More generally it would probably be worthwhile trying to rewrite what we think of as central LW insights without using LW-specific jargon, in fact using as little technical jargon at all as you can get away with.
(That amounts to an exercise in “inferential distance golf”—we know that it’s possible to get insight X across by showing a smart reader a path which uses N terms of jargon each of which bridges an inferential gap, but if it is possible to explain X to the same smart reader in fewer than N steps requiring new terms, that’s a win.)
That’s an excellent phrase. Could you (or someone) please write a post laying out the game of inferential distance golf, with some real-life examples? (A university degree is a more-or-less finely-tuned set of games of inferential distance golf, for example.) Could be most useful as a way of thinking.
More generally it would probably be worthwhile trying to rewrite what we think of as central LW insights without using LW-specific jargon, in fact using as little technical jargon at all as you can get away with.
I couldn’t agree more. The key phrase from Roko’s post is:
Linking to posts explaining jargon is NOT OK.
This is one of the main problems with the sequences: even posts that don’t use technical jargon often link to posts that do.
They don’t have to be standalone, but instead of links they could include short summaries of the ideas they depend upon so that the reader understands the relationship between concepts without breaking the “flow” of reading.
I doubt one can rewrite the entire sequences that way. Things do build.
However, could one write the basic insights that way? I strongly suspect so. (I may be cheating with my definition of “basic,” but I think if you put together a list of standalone ideas in the sequences, you would have a pretty good list of articles.)
You’d just have to target them more at people who are already well-versed in traditional academia, i.e. people who have degrees from top universities or PhDs or are in some equivalently intellectually demanding position (e.g. Investment banker, Lawyer, CEO, etc).
If you narrow the target audience you can assume more in terms of speed of uptake, and you can take as granted various norms of traditional rationality (such as what counts as a sound argument, the need for empiricism, the weight of peer-reviewed journal publications, etc) and perhaps even some domain knowledge of basic math and economics.

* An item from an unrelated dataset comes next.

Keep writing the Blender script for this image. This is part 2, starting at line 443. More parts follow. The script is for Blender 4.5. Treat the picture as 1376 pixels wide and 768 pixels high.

At the same time, you would want to frame the material in a more serious, less cranky, less jargon-y way.
Isn’t Eliezer writing a book?
I imagine that that would be closer to that. Like, while chapters/sections aren’t standalone the book is organized sequentially enough that each section only depends on the ones before it.
More generally it would probably be worthwhile trying to rewrite what we think of as central LW insights without using LW-specific jargon, in fact using as little technical jargon at all as you can get away with.
(That amounts to an exercise in “inferential distance golf”—we know that it’s possible to get insight X across by showing a smart reader a path which uses N terms of jargon each of which bridges an inferential gap, but if it is possible to explain X to the same smart reader in fewer than N steps requiring new terms, that’s a win.)
That’s an excellent phrase. Could you (or someone) please write a post laying out the game of inferential distance golf, with some real-life examples? (A university degree is a more-or-less finely-tuned set of games of inferential distance golf, for example.) Could be most useful as a way of thinking.
I couldn’t agree more. The key phrase from Roko’s post is:
This is one of the main problems with the sequences: even posts that don’t use technical jargon often link to posts that do.
Would it even be possible to rewrite the sequences so that every post is standalone? I don’t think so.
They don’t have to be standalone, but instead of links they could include short summaries of the ideas they depend upon so that the reader understands the relationship between concepts without breaking the “flow” of reading.
I doubt one can rewrite the entire sequences that way. Things do build.
However, could one write the basic insights that way? I strongly suspect so. (I may be cheating with my definition of “basic,” but I think if you put together a list of standalone ideas in the sequences, you would have a pretty good list of articles.)
It would, in fact, be possible.
You’d just have to target them more at people who are already well-versed in traditional academia, i.e. people who have degrees from top universities or PhDs or are in some equivalently intellectually demanding position (e.g. Investment banker, Lawyer, CEO, etc).
If you narrow the target audience you can assume more in terms of speed of uptake, and you can take as granted various norms of traditional rationality (such as what counts as a sound argument, the need for empiricism, the weight of peer-reviewed journal publications, etc) and perhaps even some domain knowledge of basic math and economics.
At the same time, you would want to frame the material in a more serious, less cranky, less jargon-y way.
Isn’t Eliezer writing a book? I imagine that that would be closer to that. Like, while chapters/sections aren’t standalone the book is organized sequentially enough that each section only depends on the ones before it.
That’s that case with the sequences too.